It’s been six years since General Motors won an apology from NBC News after “Dateline” rigged an explosion of a GM pickup truck. After the “Dateline” scandal the TV news magazines steered clear of Detroit, but lately they’ve gone back into overdrive. In the last three years the news mags, ever proliferating and with ever-growing appetites, have aired more than 50 segments on auto safety–some of them innocuous consumer tips, but many others featuring allegations of lethal product defects. Some of those shows have won awards and hastened design changes. But they’re driving carmakers crazy. For every 15- or 30-minute on-air segment, producers and corporate PR staffs can spend hundreds of hours wrestling behind the scenes. Says one Detroit exec: “It’s kind of a game, an obscene mating ritual,” in which producers try to coax the company on camera, and the company tries to convince producers there’s no story. That Feb. 10 “Dateline” episode, which entailed five months of battling, is a good example.

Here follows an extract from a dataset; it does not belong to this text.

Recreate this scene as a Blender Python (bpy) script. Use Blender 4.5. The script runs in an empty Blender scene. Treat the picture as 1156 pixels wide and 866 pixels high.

One of the carmakers’ chief complaints is that plaintiffs’ lawyers feed TV producers most of their stories. But in fact, “Dateline” producer Steve Eckert says the show first heard about Ford’s alleged sudden-acceleration problem from news articles about lawsuits. Then they learned of an Ohio judge’s ruling that blasted Ford in biting language. Eckert, 47 years old and a veteran investigative reporter, knew he was in for a difficult and contentious story. He’d been through it before. Says executive producer Neal Shapiro: “When you do a complicated story that’s technical, you have complicated technical discussions.”

Jim Cain, a former Lehman Brothers vice president who handles Ford’s legal PR, first learned of “Dateline’s” investigation last September, when a retired engineer tipped Ford after Eckert’s assistant producer called him with questions. Eckert’s team was exploring a theory by a safety expert who’d testified in lawsuits against Ford that if five separate components in Ford’s cruise-control system fail simultaneously, a vehicle could suddenly accelerate. It’s the role played by experts that makes carmakers so angry.

Take Byron Bloch, an auto-safety consultant and lecturer who has become a particular bete noire for the car companies. With messianic zeal, dragging satchels of documents behind him, Bloch pitches the shows relentlessly, telling them he can bring them two stories a week. “Have you seen his [document-filled] basement?” says Stanhope Gould, a producer who worked with Bloch on two Emmy-winning segments for “20/20.” “I’m surprised the car companies haven’t blown it up by now.” Bloch, who is uninvolved in the Ford case, counters that he’s genuinely trying to save lives–and complains the news magazines don’t do enough car stories.

By the first week of November, Cain was playing a massive game of fetch. Eckert and his team would submit a list of technical questions, and Cain would consult Ford lawyers and engineers to craft a response. In a series of letters, he outlined Ford’s case: the theory is “junk science” that’s never occurred in the real world, and a government investigation showed that most of these accidents happen when a driver mistakenly stomps on the gas. When Cain wrote that some of Eckert’s sources had a “vested financial interest” in the issue, Eckert fired back: “Clearly they do, as does Ford.”

When Ford learned that Phillips was going to New Mexico to interview a mechanic who claimed to have found the defect, Ford hired a cameraman to videotape the interview, so it had an unedited version. They copied letters to media-watchdog magazine Brill’s Content. When “Dateline” did a computer analysis showing Ford vehicles were more likely than other brands to mysteriously accelerate, Ford hired an engineering firm to poke holes in the study. Ford’s most significant decision: not to put an executive on the air to make its case. Like taking the Fifth, that tends to make companies look bad, but the risks of appearing callous–or being hit with a smoking-gun document–on camera are high.

When Wednesday night arrived, Cain clicked on Channel 4. What did he see? “One of the most heavily qualified pieces of journalism I’ve ever seen,” he says. Eckert retorts: “Investigative stories resonate more with serious viewers if they are qualified and balanced.” A few weeks later Cain paged through the transcript, adding up wins and losses. “I see more in the loss column.” True, “Dateline” did abandon the computer analysis (Eckert says it was edited out for length). But the show still had an impact. Ford received hundreds of calls from owners, and several irate letters. “How can you sleep at night?” read one. In March Cain wrote a six-page letter to “Dateline” listing “serious flaws, omissions and distortions.” “Dateline” stands by its story.

They’ll tangle again soon. Down at the National Highway Traffic Safety Administration, spokesman Tim Hurd can open up a weekly telephone log and find 11 calls from producers at “20/20,” and an additional 10 from “Dateline,” all involving different auto-safety episodes. On his desk at Ford, Cain currently has requests from “60 Minutes II” about safety defects with classic Mustangs, from “20/20” about stability issues in Explorer sport utilities and from “Dateline” about structural problems with conversion vans. Watch for them in prime time soon.